25.7.08

sex and urban reality

yesterday i walked out of work floating on air. i'd just completed my twelfth day at my fancy new job at mit, during which time i:

-finished transcribing an interview i'd done with a theory professor examining not just extraterrestrial communication but the actual ideas underpinning communication itself as a social function

-finally overcome my fear of my predecessor's filing system and jumped right in, already making plans for how to make it better

-given my first solo tour of frank gehry's stata center to a group of twenty upward bound students.

i felt witty and urbane, intelligent and snappy. i have brain power, organizational skills, and a phenomenal job, and i was wearing a bright pink dress and heels in the rain. as i strutted along, i passed a group of girls, one of whom said "for my birthday, guess what i got? the complete sex and the city!"

and i smiled all full of self-satisfaction and thought, darling, i wrote my thesis on that! it was an insightful, possibly ground breaking look at the ideas underpinning the ways we make ourselves in cities. am i not the most charming, sharp, enviable creature you've ever met?

and then my heel promptly got caught in the sidewalk, stopping me short while i tried to untangle myself. i may have conceived of my thesis purely because carrie bradshaw is the only other person, living, fictional or dead, whose footwear seems to conspire to put her in her place more often than mine does to me.

with that said, it was sweet to think of the way my favorite cities seem to, on a fundamental level, have things saved up to keep me from getting too grand or carried away with seeming, reminding me to focus on what i am: a fabulous, if clumsy, girl who's just learning all of this from scratch. the glamour is fine for a television show, and it made for a spectacular thesis.

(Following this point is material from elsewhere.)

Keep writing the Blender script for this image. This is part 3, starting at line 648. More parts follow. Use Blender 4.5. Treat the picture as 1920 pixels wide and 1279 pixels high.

but every time I get splashed by water in an SUV, or stub my toe coming out of the T, i try to think of it as boston's tough love way of telling me to remember: remember the mundane. remember its beauty. ultimately, to remember myself. if that means tripping on the occasional sidewalk, i think i'll take it.

19.6.08

today i rode the t in a powersuit and sharp, sensible heels and felt jittery and stripped of something essential, worried and on edge, frightened and on the wrong team.

tonight i came back to somerville, put my piercing back in and took my bra off, threw on a dress and cowboy boots and went to see jose gonzalez at the mfa. his show was soothing, lush, lulling, quiet, wistful, driving, plaintive, primal and achingly lonely. i closed my eyes and let the patterns of the lights play on the operating theater ceiling of my brain and it was as if a disembodied someone was singing in my ear. it carried me like the gulf of mexico: i felt clean.

8.6.08

five years of college resulted in extensive training in semiotics, photography, installation art, situationist derives, flanerie - and a useless liberal arts degree. now that i've moved to a city, watch me attempt to put my studies to avocational use (while holding down a real job to pay off those pesky student loans).